In the 1992, “The Artist’s Way,” a self-help guide written by Julia Cameron was published to help artists tap into their creative side and maximize their creative output. The book quickly gained notoriety in the writing and art world, and would become one of the most famous programs of its kind.

The book details twelve stages in the form of chapters, to be read and followed one week at a time. Cameron believes that artistic ideas are divine, and that by ritualizing your daily habits, you could become more of a vessel for the creations meant to flow through you. Whether you believe your creative side comes from a higher power or not, Cameron’s steps are incredibly useful for people who need to add discipline to their lives and make space for creative work.

Using “morning pages,” a practice in which the creatively blocked wakes up and immediately writes a few pages every morning is one that Cameron recommends first. It is intended to clear and warm-up creative energy. Journaling, no matter what time of day you decide to do it, is a great way to be more mindful of your thoughts, and take stock of what distracts you and holds you back from what you really want to do.

Cameron also says in her book that “serious art is born from serious play” and encourages people in the program to take play seriously and to take one’s self for an “Artist Date” (by yourself) once a week to explore your interests and become inspired. Go for a walk, get lost, check out an art gallery, or venture into a new section of the library. The Artist Date is meant to excite your creative spirit. Among some of the other activities in the book, Cameron says to take care of your creative ideas.
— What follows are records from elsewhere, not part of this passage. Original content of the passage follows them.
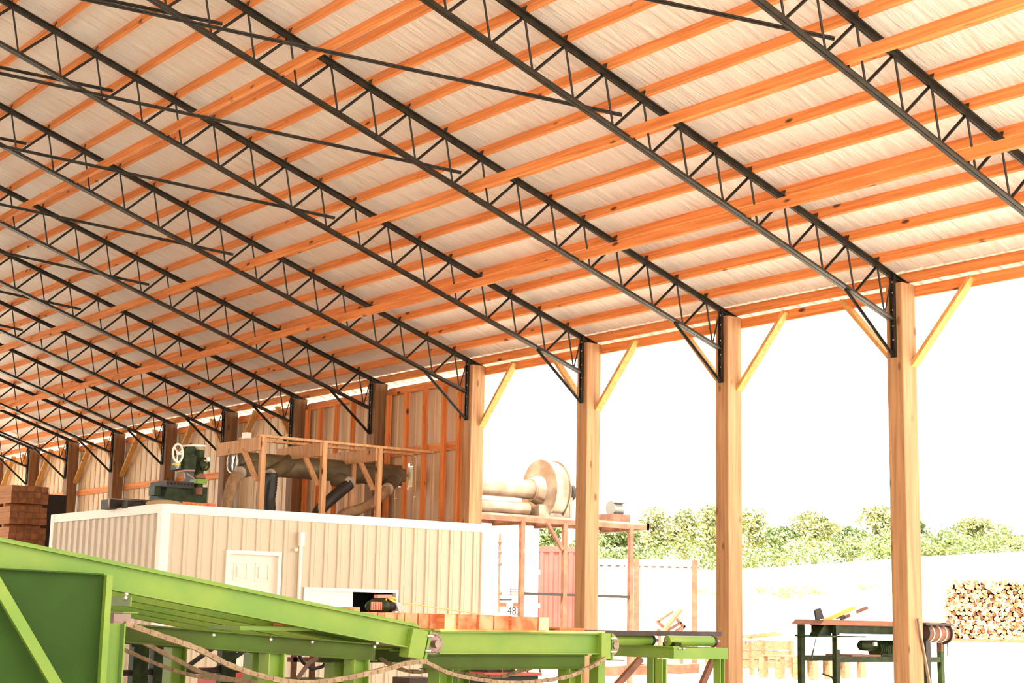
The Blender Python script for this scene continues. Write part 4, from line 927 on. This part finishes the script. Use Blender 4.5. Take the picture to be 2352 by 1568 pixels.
# broken pallet leaning at the white container
X = 16.2; g = lambda px, py, x=X: at(px, py, X=x)
t = thing('broken_pallet', (X, g(1545, 1450).y, gz(X, g(1545, 1450).y)), 'broken slatted pallet tilted against the white container with rusty posts', 'pallet')
mb = MB(); mb.bar(V((X-.1, *g(1515, 1452).yz)), V((X-.1, *g(1557, 1400).yz)), .06, .13, (1, 0, 0)); mb.build('plank', 'plank', t)
for a, b in (((1510, 1427), (1545, 1404)), ((1534, 1447), (1563, 1430)), ((1553, 1449), (1572, 1437)), ((1510, 1427), (1540, 1455)), ((1553, 1420), (1572, 1440)), ((1572, 1437), (1560, 1455))):
    mb = MB(); mb.bar(V((X, *g(*a).yz)), V((X, *g(*b).yz)), .05, .07, (1, 0, 0)); mb.build('slat', 'rust', t)
zg = gz(X, g(1545, 1450).y)
for px in (1513, 1560):
    p = g(px, 1450); mb = MB(); mb.bar((X, p.y, p.z+.06), (X-.1, p.y, zg), .07, .06, (0, 1, 0)); mb.build('slat', 'rust', t)
# crate of pallet boards, lumber on it, low pallets
X = 13.; g = lambda px, py, x=X: at(px, py, X=x)
yl, yr = g(1690, 1500).y, g(1825, 1500).y; zg = gz(X, (yl+yr)/2); z1 = g(1760, 1470).z
t = thing('slatted_crate', (X, (yl+yr)/2, zg), 'pale slatted wooden crate standing in the yard right of the second post', 'crate')
for px in (1697, 1727, 1759, 1818):
    for x in (X, X+1.0):
        y = g(px, 1500).y; mb = MB(); mb.box((x-.03, y-.05, zg), (x+.03, y+.05, z1)); mb.build('upright', 'crate', t)
h = z1-zg
for f0, f1 in ((.18, .42), (.46, .68), (.72, .97)):
    for x in (X+.03, X+1.0-.05):
        mb = MB(); mb.box((x, yl, zg+h*f0), (x+.025, yr, zg+h*f1)); mb.build('slat', 'crate', t)
    for y in (yl-.03, yr+.0):
        mb = MB(); mb.box((X, y, zg+h*f0), (X+1., y+.025, zg+h*f1)); mb.build('slat', 'crate', t)
for k, (a, b, l) in enumerate((((1690, 1469), (1778, 1452), 'pale board lying on the slatted crate, upper one'), ((1720, 1470), (1790, 1456), 'short orange board end jutting from the slatted crate'), ((1690, 1462), (1760, 1460), 'thin brown board at the back on the slatted crate'))):
    x = X+.25*k+.2; p, q = g(*a, x), g(*b, x); mb = MB(); mb.bar(V((x, p.y, max(p.z, z1+.05))), V((x, q.y, max(q.z, z1+.08))), .16, .05); tag(mb.build('loose_board', ('crate', 'tie', 'rust')[k], origin=(x, p.y, z1)), l, 'board', 'boards lying on the crate')
X = 11.2; yl, yr = at(1832, 1515, X=X).y, at(2000, 1515, X=X).y; zg = gz(X, (yl+yr)/2); z1 = at(1900, 1507, X=X).z
t = thing('low_pallet', (X, (yl+yr)/2, zg), 'pale low pallet on the ground behind the saw table', 'pallet')
for k in range(5):
    mb = MB(); x = X+.24*k; mb.box((x, yl, z1-.03), (x+.16, yr, z1)); mb.build('deck_board', 'crate', t)
for x in (X, X+.5, X+1.0):
    for k in range(5):
        y = yl+(yr-yl)*(k+.1)/4.6; mb = MB(); mb.box((x, y-.08, zg), (x+.12, y+.08, z1-.03)); mb.build('block', 'crate', t)
# scrap wood on the ground seen below the roller table
for k, (a, b, l) in enumerate((((1398, 1522), (1440, 1519), 'brown scrap slab on the ground left below the roller table'), ((1440, 1519), (1470, 1530), 'reddish scrap slab leaning in the middle below the roller table'), ((1478, 1521), (1512, 1518), 'short orange scrap piece beside the roller table leg'), ((1545, 1524), (1608, 1521), 'dark scrap slab right of the roller table leg'))):
    X = 14.; p, q = at(*a, X=X), at(*b, X=X); z = gz(X, p.y); mb = MB(); mb.bar((X, p.y, z+.10), (X+.2, q.y, z+.12), .3, .2); tag(mb.build('scrap_slab', 'rust', origin=(X, p.y, z)), l, 'slab', 'scrap slabs on the yard ground')

# ------------------------------------------------------------------ log pile
lp = at(2165, 1475, D=54); zg = gz(lp.x, lp.y)+.02; zt1 = at(2260, 1327, D=54).z
la = math.atan2(lp.y-CAM.y, lp.x-CAM.x)-.02; lf = V((math.cos(la), math.sin(la), 0)); lr = V((lf.y, -lf.x, 0)); lw = 3.35
mb = MB(); mb.bar(lp-V((0, 0, lp.z-zg))-lf*.05, lp-V((0, 0, lp.z-zg))-lf*.05+lr*lw, .12, .16); mb.bar(V((lp.x, lp.y, zg))+lf*1.2, V((lp.x, lp.y, zg))+lf*1.2+lr*lw, .12, .16); tag(mb.build('bunk_timber', 'plank', origin=(lp.x, lp.y, zg)), 'long orange bearer under the pile of short logs', 'bearer')
protos = []
for k in range(6):
    random.seed(k); n = 12; r = .08; prof = [r*random.uniform(.86, 1.08) for _ in range(n)]; mb = MB()
    v0 = [(0, prof[i]*math.cos(2*PI*i/n), prof[i]*math.sin(2*PI*i/n)) for i in range(n)]
    v1 = [(1.6, y, z) for x, y, z in v0]; mb.add(v0+v1, [(i, n+i, n+(i+1) % n, (i+1) % n) for i in range(n)], True); mb.cur = 1; mb.add(v0, [tuple(reversed(range(n)))][::1]); mb.add(v1, [tuple(range(n))])
    me = bpy.data.meshes.new('log'); me.from_pydata([tuple(v) for v in mb.v], [], mb.f); me.materials.append(M['bark']); me.materials.append(M['log_end'])
    me.polygons.foreach_set('material_index', mb.mi); me.polygons.foreach_set('use_smooth', mb.sm); protos.append(me)
random.seed(3)
pit = .168; nc = int(lw/pit); nr = int((zt1-zg-.08)/(pit*.9)); cnt = 0
for r in range(nr):
    for c in range(nc):
        if cnt >= 300 or (r == nr-1 and random.random() < .35): continue
        o = bpy.data.objects.new('log', random.choice(protos)); C.objects.link(o); cnt += 1
        s_ = random.uniform(.88, 1.12)
        q = V((lp.x, lp.y, zg+.165+r*pit*.9+random.uniform(-.012, .012)))+lf*random.uniform(-.16, .14)+lr*(.1+c*pit+(pit/2 if r % 2 else 0)+random.uniform(-.015, .015)+.0045*r*r*.3)
        o.location = q; o.rotation_euler = Matrix.Rotation(la+random.uniform(-.06, .06), 3, 'Z').to_euler() if False else (random.uniform(0, 6.28), random.uniform(-.04, .04), la+random.uniform(-.05, .05)); o.scale = (1, s_, s_)
        tag(o, 'short pale log in the pile behind the rope drum', 'log', 'short logs in the big pile')

# ------------------------------------------------------------------ trees, weeds, fence on the slope
def crown(mb, c, r, n, size):
    c = V(c)
    for _ in range(n):
        while True:
            p = V((random.uniform(-1, 1), random.uniform(-1, 1), random.uniform(-1, 1)))
            if .35 < p.length < 1: break
        q = c+V((p.x*r[0], p.y*r[1], p.z*r[2])); s_ = size*random.uniform(.6, 1.4)
        a = V((random.uniform(-1, 1), random.uniform(-1, 1), random.uniform(-1, 1))).normalized(); b = a.orthogonal().normalized(); k = a.cross(b)
        mb.add([q-b*s_, q+k*s_*.6, q+b*s_, q-k*s_*.6], [(0, 1, 2, 3)])
# photo x of the crown centre, crown top y, half width px, distance, leaf kind
TR = [(1262, 1195, 55, 120, 1), (1345, 1230, 50, 124, 0), (1428, 1200, 60, 118, 1), (1500, 1158, 62, 128, 0), (1575, 1165, 55, 126, 0), (1632, 1152, 58, 130, 0), (1735, 1160, 60, 132, 0), (1800, 1205, 48, 122, 1),
      (1872, 1168, 72, 130, 0), (1955, 1205, 45, 124, 1), (2018, 1154, 66, 132, 0), (2110, 1188, 40, 130, 1), (2180, 1218, 46, 126, 0), (2238, 1183, 62, 132, 0), (2300, 1200, 52, 130, 0), (2345, 1240, 40, 128, 0)]
TL = ['dark green tree above the red container, left of the third post', 'pale tree straight behind the third timber post', 'dense green tree framed by the platform legs, right of the third post', 'tall airy tree left above the white container', 'rounded tree above the middle of the white container', 'tall tree touching the left side of the second post',
      'thin topped tree just right of the second post', 'low dark tree in the gap right of the second post', 'broad round topped tree midway between the second and nearest posts', 'small dark tree in the dip left of the tallest tree', 'tallest pale tree touching the left side of the nearest post', 'small tree just right of the nearest post', 'low bushy tree right of the nearest post', 'broad tree above the log pile, left of its neighbour', 'spreading tree above the log pile, right of its neighbour', 'low tree at the right edge of the picture']
for (px, ty, hw, D, kd), l in zip(TR, TL):
    random.seed(px); base = at(px, 1400, D=D); zg = gz(base.x, base.y); top = at(px, ty, D=D).z; w = 1.3*hw*D/FPX; h = top-zg
    t = thing('tree', (base.x, base.y, zg), l, 'tree', 'trees along the top of the slope')
    mb = MB(); mb.tube([(base.x, base.y, zg-.2), (base.x+.1, base.y, zg+h*.45), (base.x, base.y+.1, zg+h*.75)], [.28, .2, .08], 8)
    for k in range(4):
        a = random.uniform(0, 6.28); mb.tube([(base.x, base.y, zg+h*(.35+.08*k)), (base.x+math.cos(a)*w*.5, base.y+math.sin(a)*w*.5, zg+h*(.55+.08*k))], [.1, .03], 6)
    mb.build('trunk', 'trunk', t)
    mb = MB()
    for k in range(9):
        f = random.random(); a = random.uniform(0, 6.28); rr = w*(.62-.35*f)*random.uniform(.6, 1)
        cz_ = zg+h*(.25+.58*f); crown(mb, (base.x+math.cos(a)*rr, base.y+math.sin(a)*rr, cz_), (w*.45, w*.45, h*.17), 330, .15)
    crown(mb, (base.x, base.y, top-h*.16), (w*.4, w*.4, h*.16), 260, .15)
    mb.build('crown', 'leaf2' if kd else 'leaf', t)
random.seed(11); mb = MB()
for k in range(60):
    px = 1390+k*16+random.uniform(-8, 8); D = random.uniform(112, 118); b = at(px, 1400, D=D); z = gz(b.x, b.y); hh = random.uniform(1.2, 2.4)
    crown(mb, (b.x, b.y, z+hh*.45), (1.2, 1.2, hh*.6), 150, .12)
o = mb.build('undergrowth', 'leaf2'); tag(o, 'low bushes and tall weeds along the foot of the trees', 'undergrowth', kind='stuff')
mb = MB()
for px, py in ((1768, 1362), (1782, 1371), (1815, 1364), (1824, 1367), (1842, 1354), (1858, 1365), (1812, 1374), (1610, 1362), (1637, 1368), (2000, 1355)):
    D = 70; b = None
    for D in range(55, 120):
        b = at(px, py, D=D)
        if b.z <= gz(b.x, b.y)+.05: break
    for k in range(5): crown(mb, (b.x+random.uniform(-.6, .6), b.y+random.uniform(-.6, .6), gz(b.x, b.y)+.12), (.3, .3, .2), 14, .06)
o = mb.build('weeds', 'weed'); tag(o, 'scattered yellow green weeds on the pale slope', 'weeds', kind='stuff')
fe = None; D = 108; a, b = at(2205, 1284, D=D), at(2420, 1262, D=D-4)
fe = thing('wire_fence', (a.x, a.y, gz(a.x, a.y)), 'pale rail fence with wires above the log pile', 'fence')
for f in (0, .17, .45, .75, 1):
    p = a.lerp(b, f); zq_ = gz(p.x, p.y); mb = MB(); mb.box((p.x-.06, p.y-.06, zq_), (p.x+.06, p.y+.06, p.z+.45)); mb.build('post', 'dgrey', fe)
mb = MB(); mb.bar(a, b, .08, .16); mb.build('rail', 'white', fe)
for dz_ in (.25, .42):
    mb = MB(); mb.tube([a+V((0, 0, dz_)), b+V((0, 0, dz_))], .025, 6); mb.build('wire', 'dgrey', fe)

# ------------------------------------------------------------------ light
w = bpy.data.worlds.new('hazy_sky'); bpy.context.scene.world = w; w.use_nodes = True
bg = w.node_tree.nodes['Background']; bg.inputs[0].default_value = (1., .965, .90, 1); bg.inputs[1].default_value = 1.25
sd = bpy.data.lights.new('sun', 'SUN'); sd.energy = 5.8; sd.color = (1, .945, .85); sd.angle = .01
so = bpy.data.objects.new('sun', sd); C.objects.link(so)
so.rotation_euler = (V((-.42, .40, 1.15)).to_track_quat('Z', 'Y')).to_euler()
sc_ = bpy.context.scene
sc_.view_settings.view_transform = 'Standard'; sc_.view_settings.look = 'None'; sc_.view_settings.gamma = 1; sc_.view_settings.use_curve_mapping = False
sc_.view_settings.exposure = 1.78
try:
    sc_.cycles.max_bounces = 14; sc_.cycles.diffuse_bounces = 7; sc_.cycles.use_denoising = True
except Exception: pass
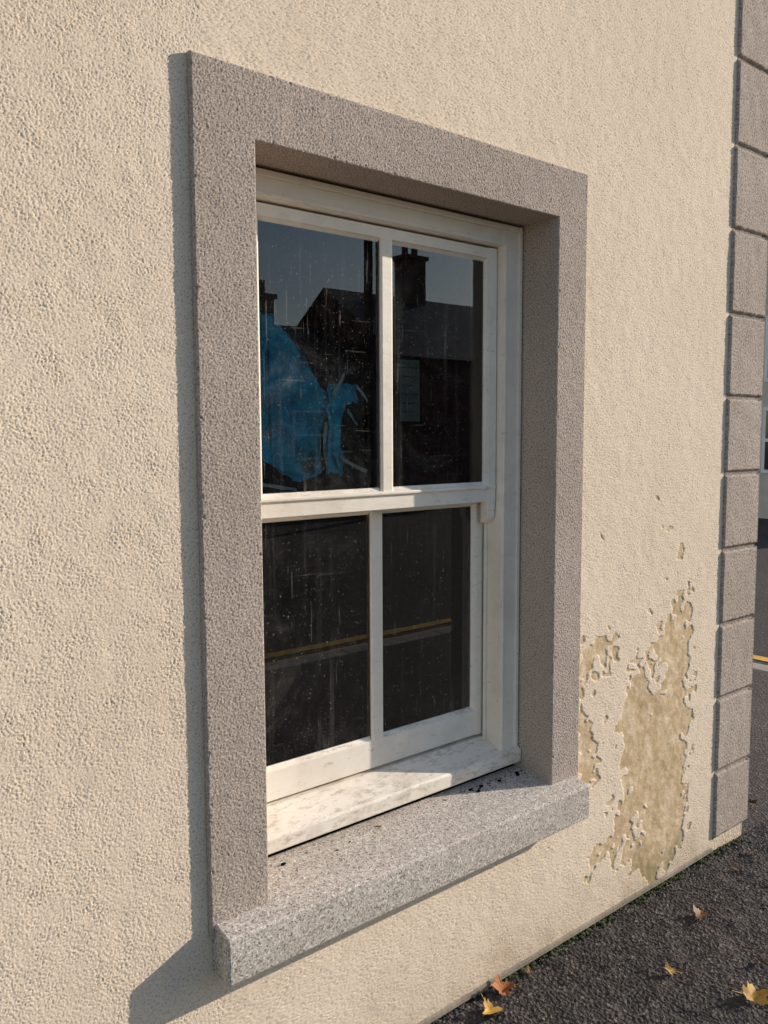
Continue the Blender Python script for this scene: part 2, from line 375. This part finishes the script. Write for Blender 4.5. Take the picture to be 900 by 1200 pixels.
# ---- blue sheet hanging behind the upper left pane
def m_blue():
    s=NT("blue_plastic_sheet")
    c=s.ramp(s.noise(13,7,.75,dist=.8),[(.28,(.0005,.08,.15)),(.5,(.001,.27,.45)),(.72,(.01,.56,.80))])
    return s.pbr(c,.6,s.bump(s.noise(18,5,.65),.02,.8),.15)
BLUE=m_blue()
def ragged(name,poly,y,seed,mat,jit=.006):
    rnd_=random.Random(seed); pts=[]
    n=len(poly)
    for i in range(n):
        a=poly[i]; c=poly[(i+1)%n]; k=6
        for j in range(k):
            t=j/k; pts.append((a[0]+(c[0]-a[0])*t+rnd_.uniform(-1,1)*jit,a[1]+(c[1]-a[1])*t+rnd_.uniform(-1,1)*jit))
    bm=bmesh.new(); vs=[bm.verts.new((p[0],y,p[1])) for p in pts]; bm.faces.new(vs)
    bmesh.ops.triangulate(bm,faces=bm.faces)
    for _ in range(3): bmesh.ops.subdivide_edges(bm,edges=[e for e in bm.edges if e.calc_length()>.02],cuts=1)
    for v in bm.verts: v.co.y+=.008*math.sin(v.co.x*45+v.co.z*9+seed)+.006*math.sin(v.co.z*38-v.co.x*25)
    me=bpy.data.meshes.new(name); bm.to_mesh(me); bm.free(); me.materials.append(mat)
    for p in me.polygons: p.use_smooth=True
    return link(bpy.data.objects.new(name,me))
k=1.5*1.145
def A(l): return [(a*k,1.54+c*k) for a,c in l]
bs=empty("blue_sheet")
o=ragged("main_sheet",A([(.50,.17),(.612,.165),(.63,.168),(.638,.148),(.668,.120),(.690,.090),(.716,.068),(.722,.035),(.700,-.005),(.705,-.052),(.675,-.066),(.640,-.050),(.60,-.03),(.50,-.02)]),.203,1,BLUE); o.parent=bs
o=ragged("torn_strip",A([(.722,.072),(.765,.078),(.768,.050),(.745,.038),(.738,.0),(.748,-.03),(.742,-.058),(.712,-.055),(.716,.0),(.712,.035)]),.200,5,BLUE); o.parent=bs
PALE=m_simple("torn_clear_film",(.30,.38,.40),.4,.3,30)
for i,(l) in enumerate(([(.722,.060),(.742,.092),(.744,.088),(.727,.055)],[(.745,.040),(.772,.018),(.771,.014),(.744,.034)],[(.706,.02),(.712,-.05),(.715,-.05),(.711,.02)],[(.765,.075),(.786,.052),(.784,.049),(.764,.070)],[(.735,-.03),(.785,-.052),(.784,-.056),(.735,-.036)],[(.60,-.064),(.66,-.074),(.66,-.078),(.60,-.069)])):
    o=ragged("film_shred_%d"%i,A(l),.190,20+i,PALE,.0012); o.parent=bs
NOT=m_simple("faded_paper",(.08,.125,.11),.8,.2,20)
nt=empty("paper_notice"); k=1.5*1.165
nx0,nx1=.858*k,.900*k; nz0,nz1=1.54+.022*k,1.54+.118*k
pymesh("sheet",[(nx0,.235,nz0),(nx1,.235,nz0),(nx1,.237,nz1),(nx0,.237,nz1)],[(0,1,2,3)],NOT,nt)
INK=m_simple("print_ink",(.03,.035,.035),.8,0)
for i in range(6):
    zz=nz1-.02-i*.024; pymesh("text_line_%d"%i,[(nx0+.008,.2335,zz-.003),(nx1-.008-.01*(i%3),.2335,zz-.003),(nx1-.008-.01*(i%3),.2335,zz),(nx0+.008,.2335,zz)],[(0,1,2,3)],INK,nt)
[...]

Nurture them as you would a plant or a pet, and make sure they have space to grow.

Work-life harmony is, in part, about making room in your life for your work to grow. In the business world, we might not always be looking for divine inspiration for our daily work, but I think there’s a lot to be said for discipline, practice, and clarity when it comes to fostering our capacity to innovate. As with most areas of our lives, discipline and intention can go a long way with the right determination.

How will you unlock your creativity?